Higher Extraversion often thinks better with interaction: quick feedback, collaboration, talking through ideas. The risk is over-meeting and shallow focus.
Work lever: protect one daily deep-work block and treat it as a meeting you cannot reschedule.
Lower Extraversion often does better with space to think and prepared contributions. The risk is being overlooked in fast-paced rooms.
Work lever: send a short written “preview” before meetings—one point, one question, one proposal.
Agreeableness at work changes how you handle friction.
Higher Agreeableness supports harmony and trust. The risk is over-committing, softening the truth, or taking on emotional labor.
Work lever: practice one clear “kind no”: “I can do X by Thursday, or Y by Tuesday—what matters more?”
Lower Agreeableness supports directness and debate. The risk is sounding harsh or skipping the relational part that helps ideas land.
Work lever: add a two-sentence softener: “Here’s what I’m optimizing for. Tell me what I’m missing.”
Neuroticism at work shapes your sensitivity to stress signals.
Higher Neuroticism can be excellent for risk scanning and detail checks. The risk is rumination, sleep disruption, and burnout during uncertainty.
Work lever: move worry into a plan: write the top risk, the likely outcome, and the next safe action in 60 seconds.
A practical tool you can try this week is the “two-lane plan.”
Lane 1 (must-do): the one or two outcomes that truly matter.

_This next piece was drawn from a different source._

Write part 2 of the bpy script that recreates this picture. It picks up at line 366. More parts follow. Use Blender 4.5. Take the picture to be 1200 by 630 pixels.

Lane 2 (nice-to-have): the extras that can wait without guilt.
Use it before you start your day and before you accept new work. It reduces overwhelm for almost every trait profile.
If meetings drain you, use this tiny script at the end of a call: “Let me reflect and I’ll follow up with a clear recommendation by tomorrow.”
If you tend to over-talk, try the opposite script: “I’ll go last—want to hear others first.”
After 7 days, don’t ask “Did I change?” Ask “Did work cost less energy?” That’s the real win.
Big Five is not a performance review. It’s a design tool—so you can build a work week that feels sustainable, not just impressive.